2. You set out goals for modern religion. Hope, humanity, and anti-exploitation. These are all admirable goals and wonderful things to advocate for. However, I do not believe that they are the focus on historical or modern religion. I think that religions should advocate for these things, but it is not the central concern of religion. Religion is about morals. The articles you mention are policies. Morals inform policies, but religion as an institution is not responsible for policy.
3. “Religion is simply no longer as important a force for conflict and oppression as to warrant such vigorous opposition.” Here is where I find your argument to be derailed. I think that religion is still incredibly powerful and can, at times, warrant vigorous opposition. Again, I do not agree that religion should be attacked as something which should be banished from the earth. Nothing warrants that. Maybe Fascism. Alas, I do not want to point out the conflicts in other parts of the world where religious turmoil is so prevalent. Those examples are overused and lose the point. In the United States, it is easy to sit back and say that religion has no effect on our lives. I can live my whole life without seeing the inside of a church or mosque. I can ignore religion entirely. However, that is only true on the surface. Thinking historically, the United States is founded upon Christian principles. Our culture, society, and institutions are fundamentally shaped by religions for better or for worse.
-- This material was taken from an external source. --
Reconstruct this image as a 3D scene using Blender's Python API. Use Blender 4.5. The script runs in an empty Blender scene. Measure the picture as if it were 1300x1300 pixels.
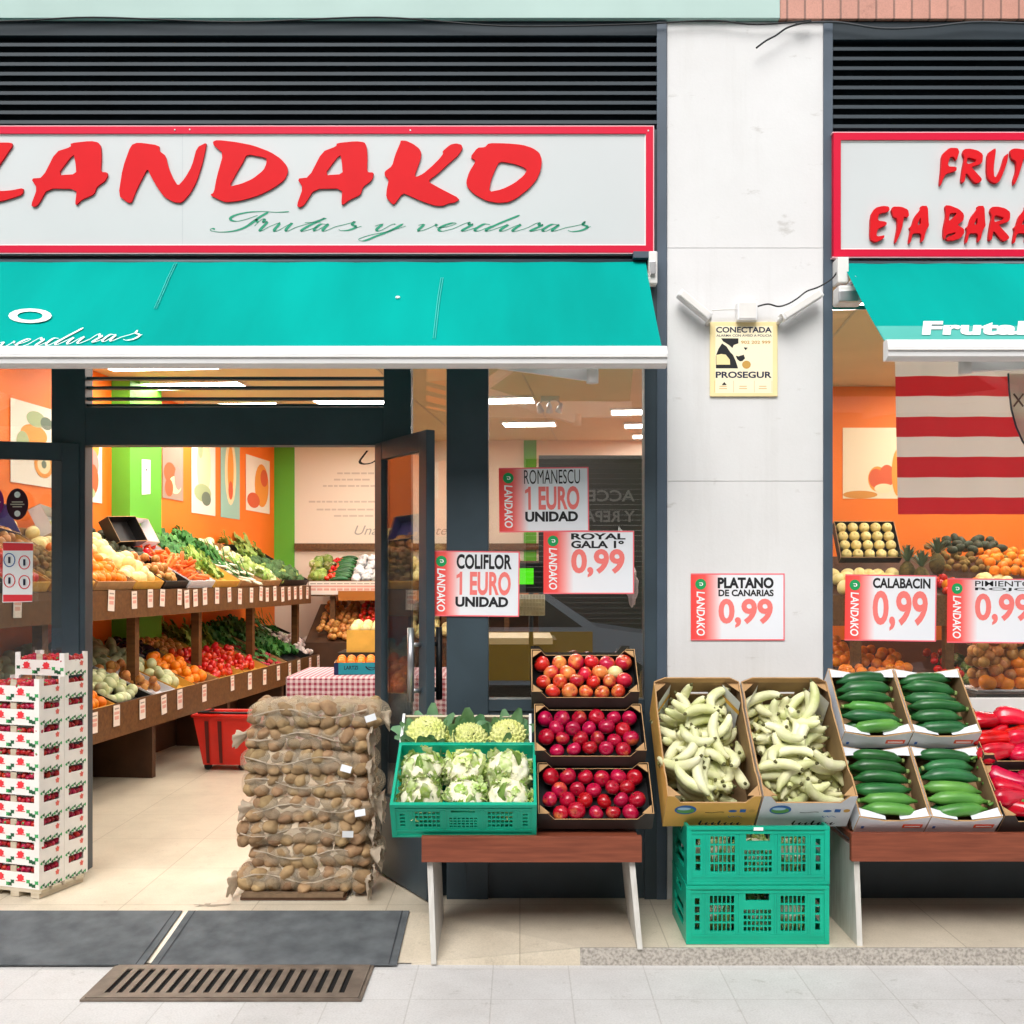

I think that it would be incredibly ignorant to say that religion is not at the heart of many conflicts that are still prevalent today. Fundamental ideas of the market economy, the organization of our government, and our daily practices and rituals are all shaped by religion. To ignore the roots of our daily situations is to ignore ourselves. I believe that the world is shaped by religion and that it always has been and always will be. One cannot ignore religion. Religion might not be the open discussion as much, but it is the underlying principle for every discussion we have. When the United States was colonized by Europe, the religious debates and conflict did not cease, they just moved. When Nietzsche pronounced: God is dead and we have killed him, he was not referring to the death of religion. No, he was referring to a surface level that was now going to be covered up like Percy Shelley’s Ozymandias: “boundless and bare.” With, “Two vast and trunkless legs of stone” but always there and always the foundation of our discourses.
Hi Ben!
It’s really interesting to me that you struggled with belonging to an institution of “no faith” in the same way that people often struggle with the institutions that are built around their faiths. Like what Ethan said, I don’t necessarily agree with what you say about, “Religion is simply no longer as important a force for conflict and oppression as to warrant such vigorous opposition.” I think the problem with New Atheism (as an outsider, who is obviously not as familiar with it as you are) seems to be that it can’t see nuance. Religion is still used as a tool of oppression. But it is also used as a tool for building peace, coexistence, and and all of the other good things that most religious people want it to be. Maybe some of the criticisms atheists make of religion can be valid, even if their response to those criticisms isn’t. In other words, you don’t have to discount all of the claims made by New Atheists about the corruption of religion in order to discount the movement for having an extreme and non productive response to those criticisms.
I big thing within my religion that I have struggled with growing up is the idea of matrilineal Judaism.
Oops the end got cut off. Matrinial Judaism is the idea that you “inherit” your Judaism through your mother. So basically because my mom converted to Judaism after I was born, and because she had a reform conversion rather than an orthodox one, lots of more traditional/Orthodox Jews don’t consider me Jewish, including members of my own branch of Conservative Judaism. So I usually don’t tell Jews that my mom is a convert until they know me better and know how connected I am to my religion, and how much I know about it, etc. Basically, I always kind of feel like I have to prove myself to people who assume I’m “not really Jewish.” And then at the same time they would accept someone random like Kate Middleton as a Jew without question because she has some Jewish ancestor on her mom’s side.
Hi Ben,
Although I have never considered myself a New Atheist, I have a significant amount of respect for several of the authors you’ve mentioned. I loved them before ever knowing their position as horsemen in a new “militant” form of atheism. This allowed me to take away something very different from their ‘anti-religious’ work. I viewed it as more of an attack against political correctness and the taboo of talking about religion. Ironically, I think most of the authors would love something akin to an interfaith program where you are confronted by tough questions, opposing or different views, and forced to reflect upon what YOU believe in. However, I understand where you are coming from when you say you don’t like telling people you are an atheist because it feels aggressive, and I guess in my case it actually is. I was raised semi-religiously and independently sought it out as I got older and eventually became super involved with my church. So when people ask why I am no longer religious, putting together the church play, or taking part in Bible study I am forced to say the truth which is I found moral and logically problems with my religion and religion in general, and since abandoning it, I have created a life much more satisfying and purposeful.